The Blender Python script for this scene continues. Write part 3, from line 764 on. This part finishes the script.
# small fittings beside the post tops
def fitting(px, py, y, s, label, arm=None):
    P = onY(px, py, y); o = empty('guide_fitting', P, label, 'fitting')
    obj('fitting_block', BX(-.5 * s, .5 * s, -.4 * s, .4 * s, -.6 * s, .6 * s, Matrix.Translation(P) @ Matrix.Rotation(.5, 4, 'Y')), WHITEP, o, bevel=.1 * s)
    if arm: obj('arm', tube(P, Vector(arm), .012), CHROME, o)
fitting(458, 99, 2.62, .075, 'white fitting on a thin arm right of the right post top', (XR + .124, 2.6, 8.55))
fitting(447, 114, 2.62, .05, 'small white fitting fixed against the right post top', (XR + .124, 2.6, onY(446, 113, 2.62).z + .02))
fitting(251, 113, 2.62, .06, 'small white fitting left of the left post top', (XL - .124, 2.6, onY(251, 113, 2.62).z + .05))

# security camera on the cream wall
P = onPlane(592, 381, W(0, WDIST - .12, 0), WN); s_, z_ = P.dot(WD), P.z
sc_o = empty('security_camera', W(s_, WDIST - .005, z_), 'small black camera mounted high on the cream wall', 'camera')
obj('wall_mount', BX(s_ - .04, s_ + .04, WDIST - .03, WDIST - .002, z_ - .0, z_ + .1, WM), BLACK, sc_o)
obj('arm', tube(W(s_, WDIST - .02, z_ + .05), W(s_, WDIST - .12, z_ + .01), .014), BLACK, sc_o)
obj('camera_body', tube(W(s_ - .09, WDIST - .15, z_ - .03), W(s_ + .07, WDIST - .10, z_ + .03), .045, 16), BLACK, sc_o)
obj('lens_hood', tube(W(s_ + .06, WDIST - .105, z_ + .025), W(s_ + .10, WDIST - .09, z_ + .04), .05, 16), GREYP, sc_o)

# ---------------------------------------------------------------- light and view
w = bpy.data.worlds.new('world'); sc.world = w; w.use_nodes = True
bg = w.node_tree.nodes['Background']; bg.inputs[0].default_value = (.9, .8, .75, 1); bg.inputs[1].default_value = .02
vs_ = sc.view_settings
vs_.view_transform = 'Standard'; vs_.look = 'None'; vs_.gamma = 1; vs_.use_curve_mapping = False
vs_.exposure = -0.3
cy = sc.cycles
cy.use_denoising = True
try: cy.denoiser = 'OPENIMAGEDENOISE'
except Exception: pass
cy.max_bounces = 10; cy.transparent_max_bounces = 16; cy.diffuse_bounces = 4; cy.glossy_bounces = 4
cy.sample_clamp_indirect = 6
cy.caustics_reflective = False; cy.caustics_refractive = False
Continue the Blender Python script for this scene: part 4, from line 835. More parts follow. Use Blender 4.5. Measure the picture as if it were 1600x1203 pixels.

########

Written instruction:
Every entry must be output again, exactly as written above.

Written solution:
The Blender Python script for this scene continues. Write part 3, from line 764 on. This part finishes the script.
# small fittings beside the post tops
def fitting(px, py, y, s, label, arm=None):
    P = onY(px, py, y); o = empty('guide_fitting', P, label, 'fitting')
    obj('fitting_block', BX(-.5 * s, .5 * s, -.4 * s, .4 * s, -.6 * s, .6 * s, Matrix.Translation(P) @ Matrix.Rotation(.5, 4, 'Y')), WHITEP, o, bevel=.1 * s)
    if arm: obj('arm', tube(P, Vector(arm), .012), CHROME, o)
fitting(458, 99, 2.62, .075, 'white fitting on a thin arm right of the right post top', (XR + .124, 2.6, 8.55))
fitting(447, 114, 2.62, .05, 'small white fitting fixed against the right post top', (XR + .124, 2.6, onY(446, 113, 2.62).z + .02))
fitting(251, 113, 2.62, .06, 'small white fitting left of the left post top', (XL - .124, 2.6, onY(251, 113, 2.62).z + .05))

# security camera on the cream wall
P = onPlane(592, 381, W(0, WDIST - .12, 0), WN); s_, z_ = P.dot(WD), P.z
sc_o = empty('security_camera', W(s_, WDIST - .005, z_), 'small black camera mounted high on the cream wall', 'camera')
obj('wall_mount', BX(s_ - .04, s_ + .04, WDIST - .03, WDIST - .002, z_ - .0, z_ + .1, WM), BLACK, sc_o)
obj('arm', tube(W(s_, WDIST - .02, z_ + .05), W(s_, WDIST - .12, z_ + .01), .014), BLACK, sc_o)
obj('camera_body', tube(W(s_ - .09, WDIST - .15, z_ - .03), W(s_ + .07, WDIST - .10, z_ + .03), .045, 16), BLACK, sc_o)
obj('lens_hood', tube(W(s_ + .06, WDIST - .105, z_ + .025), W(s_ + .10, WDIST - .09, z_ + .04), .05, 16), GREYP, sc_o)

# ---------------------------------------------------------------- light and view
w = bpy.data.worlds.new('world'); sc.world = w; w.use_nodes = True
bg = w.node_tree.nodes['Background']; bg.inputs[0].default_value = (.9, .8, .75, 1); bg.inputs[1].default_value = .02
vs_ = sc.view_settings
vs_.view_transform = 'Standard'; vs_.look = 'None'; vs_.gamma = 1; vs_.use_curve_mapping = False
vs_.exposure = -0.3
cy = sc.cycles
cy.use_denoising = True
try: cy.denoiser = 'OPENIMAGEDENOISE'
except Exception: pass
cy.max_bounces = 10; cy.transparent_max_bounces = 16; cy.diffuse_bounces = 4; cy.glossy_bounces = 4
cy.sample_clamp_indirect = 6
cy.caustics_reflective = False; cy.caustics_refractive = False
Continue the Blender Python script for this scene: part 4, from line 835. More parts follow. Use Blender 4.5. Measure the picture as if it were 1600x1203 pixels.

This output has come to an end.